Greenland Ruby, which made waves as one of the first new major gemstone sources in years, has filed for an in-court restructuring, citing an inability to meet its debt obligations.
In-court restructuring is a process comparable to Chapter 11 in the United States. The company has filed restructuring positions in both the bankruptcy court in Nuuk, Greenland, and the Maritime and Commercial High Court in Copenhagen.
Greenland Ruby CEO Arnt-Eirik Rørnes tells JCK he’s enlisted restructuring specialists Alvarez & Marsal to find a buyer for the miner, which is majority owned by Norway’s LNS Group. (Nalik Ventures, a local government-related entity, owns 12%.)
“The owners are not willing to take the project any further,” he says. “The funding has been drained out. It’s sad because many of the [people involved] really believed in the project but you need funding.”
He professes confidence that Greenland Ruby will find a buyer.
“We wouldn’t have put money into this if we weren’t convinced we could do a deal,” Rørnes says. “The owners would like to see the project continue. It’s a very small community in Greenland, and this mine is very important to them.”
Erik Jens, the former ABN Amro Bank executive who is acting as a company adviser, says that the mine is seeking a “strategic partner” who understands the downstream. It could also have multiple owners with different competencies, Rørnes says.
Greenland Ruby’s Aappaluttoq mine, which also produces pink sapphires, has been on care and maintenance since it stopped production at the end of 2022. It had hoped to restart mining next year, but Rørnes concedes that won’t happen without a new owner.
The company has spent most of this year trying to cut costs and market its gems, and now has only a “handful” of employees, down from over 100 at its height, according to Rørnes.
As for what went wrong, he says that the mine did well from a production standpoint and that the market was open to Greenland gems, but mostly for better-quality goods.
“The higher-quality goods basically sell themselves,” says Rørnes. “But to get the market sustainable, you need to focus on the lesser qualities, which is where a lot of the value in the mine lies. And we haven’t really managed to break the market in those more commercial qualities. We tried to find the right market within those categories, but in the end we ran out of liquidity.”

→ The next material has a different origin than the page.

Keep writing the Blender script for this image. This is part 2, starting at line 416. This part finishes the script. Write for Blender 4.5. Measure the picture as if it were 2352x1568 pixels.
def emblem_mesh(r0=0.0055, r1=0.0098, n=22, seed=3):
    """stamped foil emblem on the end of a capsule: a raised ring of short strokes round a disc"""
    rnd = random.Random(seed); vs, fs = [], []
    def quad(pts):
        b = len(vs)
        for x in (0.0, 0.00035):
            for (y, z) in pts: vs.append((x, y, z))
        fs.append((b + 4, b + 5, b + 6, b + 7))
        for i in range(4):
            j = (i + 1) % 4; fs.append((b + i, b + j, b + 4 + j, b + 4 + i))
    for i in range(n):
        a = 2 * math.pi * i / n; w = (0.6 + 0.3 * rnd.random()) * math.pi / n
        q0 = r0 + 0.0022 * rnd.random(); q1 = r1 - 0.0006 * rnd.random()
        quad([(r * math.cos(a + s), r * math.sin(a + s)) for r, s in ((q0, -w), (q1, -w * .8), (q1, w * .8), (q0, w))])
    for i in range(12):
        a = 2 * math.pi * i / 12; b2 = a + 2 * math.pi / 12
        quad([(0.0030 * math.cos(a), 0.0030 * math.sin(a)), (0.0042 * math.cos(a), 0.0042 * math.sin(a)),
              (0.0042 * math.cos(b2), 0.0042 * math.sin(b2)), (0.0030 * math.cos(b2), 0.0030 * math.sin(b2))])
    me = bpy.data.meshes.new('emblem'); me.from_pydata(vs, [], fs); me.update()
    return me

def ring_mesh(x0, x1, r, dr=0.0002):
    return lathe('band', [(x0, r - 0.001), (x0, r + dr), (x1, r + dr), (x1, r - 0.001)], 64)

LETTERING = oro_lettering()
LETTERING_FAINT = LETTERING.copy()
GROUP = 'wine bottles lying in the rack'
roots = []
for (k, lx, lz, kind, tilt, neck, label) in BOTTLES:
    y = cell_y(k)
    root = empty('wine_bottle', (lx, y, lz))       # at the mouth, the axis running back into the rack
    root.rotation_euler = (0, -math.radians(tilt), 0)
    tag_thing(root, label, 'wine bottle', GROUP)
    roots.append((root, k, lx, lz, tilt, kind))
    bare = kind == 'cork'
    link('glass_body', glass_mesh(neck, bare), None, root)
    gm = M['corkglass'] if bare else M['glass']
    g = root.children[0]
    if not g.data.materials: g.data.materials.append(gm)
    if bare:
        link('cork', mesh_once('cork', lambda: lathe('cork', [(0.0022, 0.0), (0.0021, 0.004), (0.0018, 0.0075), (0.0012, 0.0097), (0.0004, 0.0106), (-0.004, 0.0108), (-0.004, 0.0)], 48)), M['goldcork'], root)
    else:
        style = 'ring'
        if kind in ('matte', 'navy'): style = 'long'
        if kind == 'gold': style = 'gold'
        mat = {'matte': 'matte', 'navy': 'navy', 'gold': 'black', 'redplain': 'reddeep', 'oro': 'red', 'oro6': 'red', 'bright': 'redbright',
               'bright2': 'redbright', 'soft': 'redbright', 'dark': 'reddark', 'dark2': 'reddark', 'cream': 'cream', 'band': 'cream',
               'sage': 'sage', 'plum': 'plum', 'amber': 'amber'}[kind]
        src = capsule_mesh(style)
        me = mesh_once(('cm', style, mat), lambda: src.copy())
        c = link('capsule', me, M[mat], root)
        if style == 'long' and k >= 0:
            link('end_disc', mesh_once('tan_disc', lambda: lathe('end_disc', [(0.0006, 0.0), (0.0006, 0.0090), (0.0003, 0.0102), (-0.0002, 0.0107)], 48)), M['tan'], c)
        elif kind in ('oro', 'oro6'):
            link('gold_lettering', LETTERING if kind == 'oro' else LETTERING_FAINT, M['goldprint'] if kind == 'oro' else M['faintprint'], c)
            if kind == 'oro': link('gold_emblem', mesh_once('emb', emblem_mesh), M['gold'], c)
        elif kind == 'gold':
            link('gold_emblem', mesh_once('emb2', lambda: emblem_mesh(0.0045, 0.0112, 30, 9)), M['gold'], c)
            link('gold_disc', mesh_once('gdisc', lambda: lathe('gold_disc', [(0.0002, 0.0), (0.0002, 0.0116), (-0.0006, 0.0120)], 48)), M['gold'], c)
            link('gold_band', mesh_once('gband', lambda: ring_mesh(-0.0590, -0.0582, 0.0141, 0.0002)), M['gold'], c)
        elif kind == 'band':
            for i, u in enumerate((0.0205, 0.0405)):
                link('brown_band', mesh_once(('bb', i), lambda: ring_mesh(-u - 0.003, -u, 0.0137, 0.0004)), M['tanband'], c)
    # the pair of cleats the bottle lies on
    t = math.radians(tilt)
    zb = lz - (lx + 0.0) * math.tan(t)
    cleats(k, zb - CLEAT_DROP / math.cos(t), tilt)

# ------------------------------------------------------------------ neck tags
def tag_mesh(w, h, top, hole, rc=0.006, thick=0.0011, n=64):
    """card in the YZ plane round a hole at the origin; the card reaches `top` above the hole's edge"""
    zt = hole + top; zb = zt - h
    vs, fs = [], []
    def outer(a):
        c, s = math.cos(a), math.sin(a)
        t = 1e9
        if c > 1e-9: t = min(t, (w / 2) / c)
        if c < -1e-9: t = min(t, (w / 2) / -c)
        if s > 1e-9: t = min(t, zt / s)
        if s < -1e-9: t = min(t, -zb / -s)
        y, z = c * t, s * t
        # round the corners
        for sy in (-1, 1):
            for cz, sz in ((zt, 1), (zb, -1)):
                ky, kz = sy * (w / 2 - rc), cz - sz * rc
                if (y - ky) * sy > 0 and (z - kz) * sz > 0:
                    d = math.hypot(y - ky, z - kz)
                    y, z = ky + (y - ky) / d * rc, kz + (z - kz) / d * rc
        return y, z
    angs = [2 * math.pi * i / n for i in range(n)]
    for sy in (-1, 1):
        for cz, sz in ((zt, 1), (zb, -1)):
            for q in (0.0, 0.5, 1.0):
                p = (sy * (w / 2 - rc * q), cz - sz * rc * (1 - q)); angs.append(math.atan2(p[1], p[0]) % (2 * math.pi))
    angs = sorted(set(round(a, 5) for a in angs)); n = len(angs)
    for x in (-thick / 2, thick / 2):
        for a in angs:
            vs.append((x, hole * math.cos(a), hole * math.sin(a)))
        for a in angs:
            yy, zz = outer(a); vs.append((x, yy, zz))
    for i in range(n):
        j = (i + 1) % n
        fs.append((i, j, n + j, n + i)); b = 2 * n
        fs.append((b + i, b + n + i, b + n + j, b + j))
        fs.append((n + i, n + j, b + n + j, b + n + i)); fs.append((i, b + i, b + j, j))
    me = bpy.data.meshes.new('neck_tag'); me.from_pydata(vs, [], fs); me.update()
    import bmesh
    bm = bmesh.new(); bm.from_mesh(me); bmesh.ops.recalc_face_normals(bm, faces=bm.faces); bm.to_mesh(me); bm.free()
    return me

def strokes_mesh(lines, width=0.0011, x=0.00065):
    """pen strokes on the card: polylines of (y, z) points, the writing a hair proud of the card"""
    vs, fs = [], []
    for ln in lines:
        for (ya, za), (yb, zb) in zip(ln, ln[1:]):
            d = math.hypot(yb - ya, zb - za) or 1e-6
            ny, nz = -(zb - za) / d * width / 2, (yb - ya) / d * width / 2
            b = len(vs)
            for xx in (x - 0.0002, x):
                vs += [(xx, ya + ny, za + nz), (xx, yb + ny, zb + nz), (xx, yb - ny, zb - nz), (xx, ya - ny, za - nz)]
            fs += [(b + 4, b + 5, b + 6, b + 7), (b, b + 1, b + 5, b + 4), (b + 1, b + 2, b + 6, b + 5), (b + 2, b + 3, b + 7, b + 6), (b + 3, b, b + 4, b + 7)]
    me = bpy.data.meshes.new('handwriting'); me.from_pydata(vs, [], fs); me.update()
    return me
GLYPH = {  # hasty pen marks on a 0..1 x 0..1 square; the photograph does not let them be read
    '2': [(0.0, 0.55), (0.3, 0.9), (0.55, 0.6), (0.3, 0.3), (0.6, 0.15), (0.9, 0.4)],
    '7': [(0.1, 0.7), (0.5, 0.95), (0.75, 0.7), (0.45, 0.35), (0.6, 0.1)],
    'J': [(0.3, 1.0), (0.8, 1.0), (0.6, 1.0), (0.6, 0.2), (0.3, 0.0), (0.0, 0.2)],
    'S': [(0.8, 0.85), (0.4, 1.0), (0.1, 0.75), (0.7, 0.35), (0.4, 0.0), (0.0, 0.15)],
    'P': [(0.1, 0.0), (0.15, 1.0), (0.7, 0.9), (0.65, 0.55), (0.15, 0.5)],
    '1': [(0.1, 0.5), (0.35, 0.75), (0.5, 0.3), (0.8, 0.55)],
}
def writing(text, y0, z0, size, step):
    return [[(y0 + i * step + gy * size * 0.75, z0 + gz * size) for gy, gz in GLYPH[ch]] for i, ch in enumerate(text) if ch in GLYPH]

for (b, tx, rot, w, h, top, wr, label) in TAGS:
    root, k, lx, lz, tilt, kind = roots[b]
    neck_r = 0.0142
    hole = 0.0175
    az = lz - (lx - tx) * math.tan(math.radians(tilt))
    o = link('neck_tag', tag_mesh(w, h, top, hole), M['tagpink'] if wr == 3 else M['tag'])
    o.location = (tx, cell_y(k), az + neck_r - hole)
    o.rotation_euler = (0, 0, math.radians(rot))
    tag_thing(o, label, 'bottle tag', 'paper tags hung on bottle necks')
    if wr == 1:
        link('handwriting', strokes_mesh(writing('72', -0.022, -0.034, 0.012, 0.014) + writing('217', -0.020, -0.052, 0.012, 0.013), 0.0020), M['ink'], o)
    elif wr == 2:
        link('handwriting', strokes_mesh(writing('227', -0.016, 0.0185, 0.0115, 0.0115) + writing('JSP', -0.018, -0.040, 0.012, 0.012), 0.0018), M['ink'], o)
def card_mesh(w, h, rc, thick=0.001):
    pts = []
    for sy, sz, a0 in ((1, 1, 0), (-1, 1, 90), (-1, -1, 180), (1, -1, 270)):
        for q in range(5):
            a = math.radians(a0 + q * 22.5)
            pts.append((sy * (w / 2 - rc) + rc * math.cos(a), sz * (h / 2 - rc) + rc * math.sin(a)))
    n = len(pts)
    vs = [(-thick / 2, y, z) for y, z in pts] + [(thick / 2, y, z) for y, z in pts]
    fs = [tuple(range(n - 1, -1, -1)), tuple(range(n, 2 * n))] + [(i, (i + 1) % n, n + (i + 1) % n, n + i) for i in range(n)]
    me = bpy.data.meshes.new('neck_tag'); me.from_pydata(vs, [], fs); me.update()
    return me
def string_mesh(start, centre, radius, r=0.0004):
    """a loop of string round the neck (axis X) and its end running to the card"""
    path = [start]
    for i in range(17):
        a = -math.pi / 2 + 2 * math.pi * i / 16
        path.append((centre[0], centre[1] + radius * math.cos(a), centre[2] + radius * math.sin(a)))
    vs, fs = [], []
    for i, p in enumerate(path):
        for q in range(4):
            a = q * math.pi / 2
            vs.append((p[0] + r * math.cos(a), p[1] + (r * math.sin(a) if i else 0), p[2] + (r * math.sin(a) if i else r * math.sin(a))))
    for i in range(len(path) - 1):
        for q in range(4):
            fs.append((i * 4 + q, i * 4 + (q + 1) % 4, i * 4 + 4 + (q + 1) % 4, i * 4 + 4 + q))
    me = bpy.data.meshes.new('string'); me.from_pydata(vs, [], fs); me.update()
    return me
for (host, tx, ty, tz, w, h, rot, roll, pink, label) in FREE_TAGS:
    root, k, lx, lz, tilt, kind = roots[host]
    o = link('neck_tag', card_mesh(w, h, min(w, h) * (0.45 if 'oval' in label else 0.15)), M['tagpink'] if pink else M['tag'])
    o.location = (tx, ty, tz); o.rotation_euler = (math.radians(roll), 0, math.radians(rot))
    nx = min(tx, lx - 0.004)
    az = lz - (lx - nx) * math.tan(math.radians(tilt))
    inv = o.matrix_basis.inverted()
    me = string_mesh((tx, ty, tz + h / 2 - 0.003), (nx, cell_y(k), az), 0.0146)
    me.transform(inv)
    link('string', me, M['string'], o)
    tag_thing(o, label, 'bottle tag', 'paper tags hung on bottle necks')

Adds Jens: “The commercial goods can be [used] for jewelry that is affordable to the next generation. But they were maybe priced a little too high compared to what’s in the market. That’s because the cost of mining and the cost of the operations was too high. That’s where the bottleneck was. The idea is to reduce the mining costs and price it to the market.”
Rørnes couldn’t provide an estimate how long the sales process might take. The company said its Bangkok sales office will continue to sell gemstones during the restructuring.